Tuesday, March 03, 2009

Watchmen!

I'm really excited about this movie. And, as you can see by this
poster, the Blue Man is an even more interesting character than we
thought...

Sunday, March 01, 2009

My favorite advertisement ever

This is totally awesome on so many levels - I'm afraid this photo doesn't really do it justice.
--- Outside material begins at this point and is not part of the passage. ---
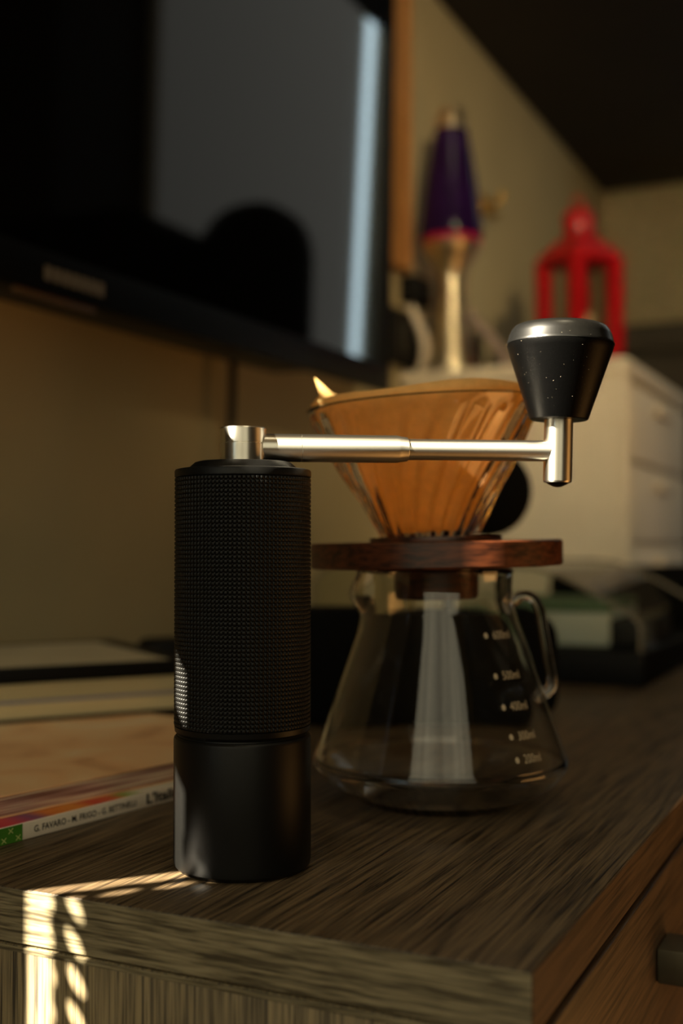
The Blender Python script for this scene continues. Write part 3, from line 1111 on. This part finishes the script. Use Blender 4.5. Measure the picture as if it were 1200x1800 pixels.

These are some of the more interesting "choices" made with this circular: #1) the terrible photocopy-looking nature of the thing #2) "Ransom-note" style lettering - someone cut and copied letters from some other advertisement to make this one. #3) In the black bar on top - you can apparently help $ave your "Peach of Mind" #4) Insane parenthesis "If your property is in (Foreclosure)" #5) Good things to note - "Note: Therefore you will not have any more headaches or worries." #6) Phone number in the bottom is written in pen, and is misformatted - apparently in area-code (1347) I would worry that I might arouse these people's ire, but I'm nearly certain they've stayed at least 50 feet from a computer for their entire lives. edit - also "Call ! Call ! Call !:" esp. with the colon at the end, I like that.